Each of these qualities will be accomplished in steps, not necessarily sequentially in the order that we have discussed them, but calling upon the addition of these distinct and unique computing characteristics. What will this mean for higher education, learning, and personal application of knowledge and skills?
In short, it means we humans will be able to virtually replicate and extend our personae in multiple simultaneous forms around the world. Our agents will be in many places simultaneously. Our AI-extended knowledge, values and personalities will be omni-present. Imagine the implications for exceptional faculty members in their roles as teachers and researchers!
One early model is “Devin,” who can be tasked with software engineering. Developed by Cognition, Devin, as Will Knight describes in Wired “is just the latest, most polished example of a trend I’ve been tracking for a while—the emergence of AI agents that instead of just providing answers or advice about a problem presented by a human can take action to solve it.”
For the sake of higher education, I expect that learning will be offered in adaptive and mastery formats. That means as students are engaged in learning, they will be constantly assessed for knowledge of the particular aspect of the subject they are studying at the time. These assessments will be constructed such that the student’s response will be instantly analyzed to determine any wrong answers that are given as well as the misconceptions that led them to submit the wrong answer. Students, then, are diverted to a module with tutoring addressing the misconception until they understand the correct approach. Historically, faculty have not had the tools and time to conduct such analyses and remediate students within the semester. Thus, with few exceptions, we have not been able to ensure that all students have achieved full mastery of the material in the course.
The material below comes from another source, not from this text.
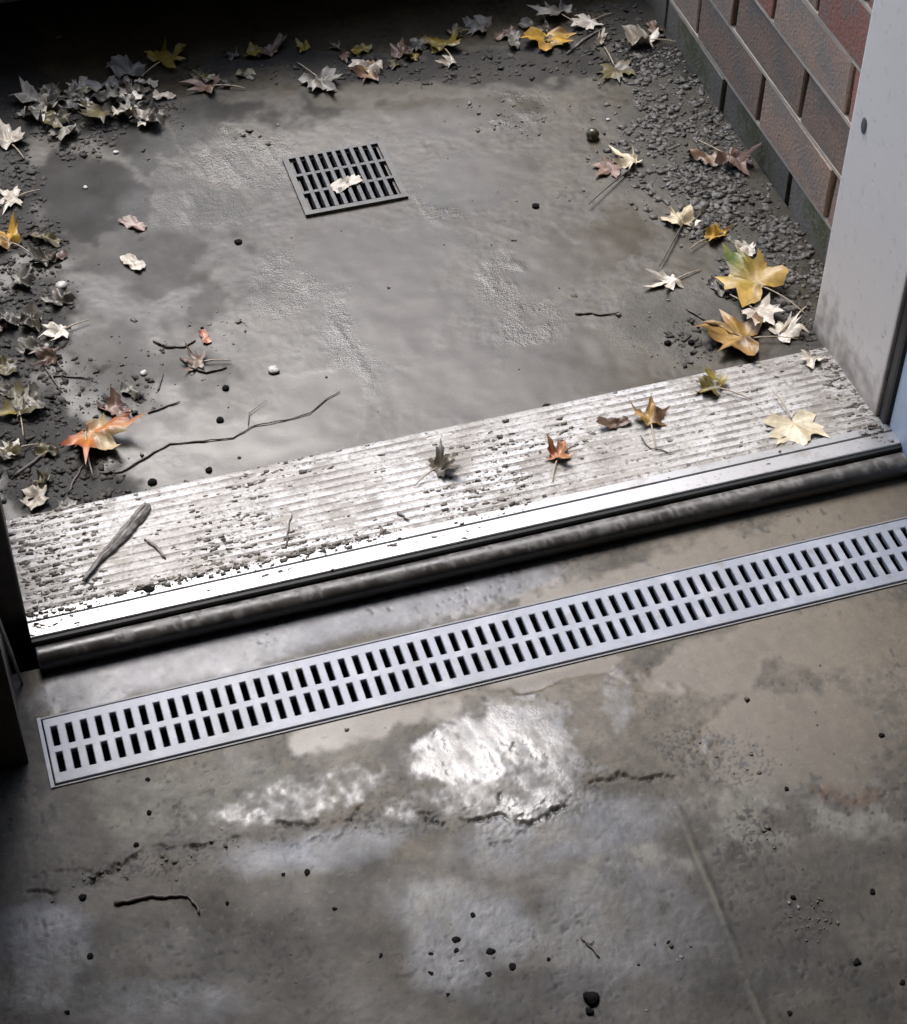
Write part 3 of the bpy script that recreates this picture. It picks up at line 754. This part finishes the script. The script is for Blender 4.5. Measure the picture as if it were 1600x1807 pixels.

Using the computer to serve as a kind of tutor/agent in assessing and redirecting students will lead to mastery learning as the standard approach in higher education. In my opinion, this will be one of the greatest advances of all time in pedagogy and practice. I have always felt uncomfortable with awarding a C, D, or F to work in a course. We should not move a student forward until they fully master the material of the class. In many cases, we scaffold our learning across multiple classes with each succeeding class depending upon the full knowledge, understanding and skill in applying the material of the prior class. That scaffold is compromised if, at any level, our students fail to fully learn the material. An entire degree, and even a career, can be compromised by one faulty concept learned, or incompletely learned, in an introductory class! Of course, this means individual semesters may be shorter or longer for each student than the rigid number of weeks today as students take more or less time to master the material. However, the outcomes will be uniformly strong or better. We should accept nothing less.
We are on the brink of raising the bar of quality and completeness in all of higher education with the aid of artificial intelligence. Is your institution prepared for the changes that will come in the months and years ahead? Who is providing the forward-thinking vision and leading the planning required to implement these changes?